Because Oman is a major market for Australian sheep, and because she found them during Eid al-Adha—the moment when the most animals are being slaughtered. She was there at the peak moment, and she documented it systematically. She wasn't just observing; she was posing as a buyer, which means she was testing whether the system actually works.
The department says it took action after her complaints. Doesn't that suggest the system is working?
It depends on what you mean by working. They tightened controls after the fact. But Hamade had given them everything—locations, coordinates, evidence—before the Festival of Sacrifice. She was asking them to prevent the breaches from happening. They didn't.
What's the core disagreement between the government and Hamade about ESCAS?
The government says ESCAS is world-leading and that it allows problems to be identified and dealt with. Hamade says a system is only as good as its enforcement, and ESCAS isn't enforced by anyone in Australia because Australia has no power in those countries. The breaches are only being found because she's there looking.
So who's actually policing what happens to the sheep once they land in Oman?
Officially, the exporters are responsible. In practice, no one is. That's the gap.
Does the industry have a point about losing influence if Australia stops exporting?

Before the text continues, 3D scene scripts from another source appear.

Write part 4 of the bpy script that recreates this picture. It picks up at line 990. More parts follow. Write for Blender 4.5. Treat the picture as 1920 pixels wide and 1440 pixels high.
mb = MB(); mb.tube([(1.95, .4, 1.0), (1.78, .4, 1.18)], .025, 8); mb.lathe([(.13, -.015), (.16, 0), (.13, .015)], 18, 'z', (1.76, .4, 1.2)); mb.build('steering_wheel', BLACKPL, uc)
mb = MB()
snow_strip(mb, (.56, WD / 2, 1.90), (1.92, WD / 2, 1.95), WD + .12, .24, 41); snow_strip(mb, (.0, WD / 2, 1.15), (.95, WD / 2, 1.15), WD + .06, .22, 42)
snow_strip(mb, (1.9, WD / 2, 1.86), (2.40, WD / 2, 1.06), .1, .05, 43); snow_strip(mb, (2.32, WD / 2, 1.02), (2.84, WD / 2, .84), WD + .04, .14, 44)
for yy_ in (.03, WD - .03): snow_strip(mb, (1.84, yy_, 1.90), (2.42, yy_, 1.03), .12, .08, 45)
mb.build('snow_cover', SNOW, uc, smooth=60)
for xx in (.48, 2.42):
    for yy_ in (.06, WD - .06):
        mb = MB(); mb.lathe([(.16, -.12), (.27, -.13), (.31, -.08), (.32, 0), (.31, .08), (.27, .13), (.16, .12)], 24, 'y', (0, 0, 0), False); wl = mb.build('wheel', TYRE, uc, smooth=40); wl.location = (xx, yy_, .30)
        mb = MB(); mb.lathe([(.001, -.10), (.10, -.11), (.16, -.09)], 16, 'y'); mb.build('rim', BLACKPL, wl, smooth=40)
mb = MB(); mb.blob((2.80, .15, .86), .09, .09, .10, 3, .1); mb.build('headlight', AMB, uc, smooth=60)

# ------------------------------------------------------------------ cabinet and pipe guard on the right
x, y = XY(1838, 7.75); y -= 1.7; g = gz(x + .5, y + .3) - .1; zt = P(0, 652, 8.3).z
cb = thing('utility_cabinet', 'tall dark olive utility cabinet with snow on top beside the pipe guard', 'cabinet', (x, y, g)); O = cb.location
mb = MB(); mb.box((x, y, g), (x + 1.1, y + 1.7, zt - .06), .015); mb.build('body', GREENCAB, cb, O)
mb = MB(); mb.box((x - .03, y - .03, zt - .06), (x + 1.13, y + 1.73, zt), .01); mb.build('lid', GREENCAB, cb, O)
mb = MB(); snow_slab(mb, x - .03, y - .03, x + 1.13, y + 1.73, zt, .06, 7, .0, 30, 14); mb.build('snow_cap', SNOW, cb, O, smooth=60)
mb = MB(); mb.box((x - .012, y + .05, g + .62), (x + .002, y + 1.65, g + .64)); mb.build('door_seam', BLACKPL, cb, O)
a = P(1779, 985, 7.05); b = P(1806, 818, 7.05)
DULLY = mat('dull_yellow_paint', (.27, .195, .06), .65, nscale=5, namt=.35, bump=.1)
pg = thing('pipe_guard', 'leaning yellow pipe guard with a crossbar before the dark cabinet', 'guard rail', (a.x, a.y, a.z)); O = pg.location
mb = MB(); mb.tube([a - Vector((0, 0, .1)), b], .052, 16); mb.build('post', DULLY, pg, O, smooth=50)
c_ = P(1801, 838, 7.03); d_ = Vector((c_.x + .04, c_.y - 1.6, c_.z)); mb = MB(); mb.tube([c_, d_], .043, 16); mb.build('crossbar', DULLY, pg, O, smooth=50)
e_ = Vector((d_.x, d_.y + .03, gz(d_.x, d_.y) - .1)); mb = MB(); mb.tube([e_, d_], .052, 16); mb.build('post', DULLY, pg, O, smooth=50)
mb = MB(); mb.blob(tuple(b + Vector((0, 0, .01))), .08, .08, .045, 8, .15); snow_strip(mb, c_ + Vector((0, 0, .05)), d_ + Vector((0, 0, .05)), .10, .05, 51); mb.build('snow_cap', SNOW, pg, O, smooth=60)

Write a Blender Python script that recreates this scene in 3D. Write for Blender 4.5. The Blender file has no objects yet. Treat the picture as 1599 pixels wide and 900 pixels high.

Maybe. But the argument assumes Australia currently has influence. If the breaches are only being caught by undercover investigators, not by any official oversight, then what influence is there to lose?
What happens next?
The independent panel reviewing the live export phase-out has until September 30 to report. Hamade's footage is part of that conversation now. And the Department of Agriculture's investigation is still underway.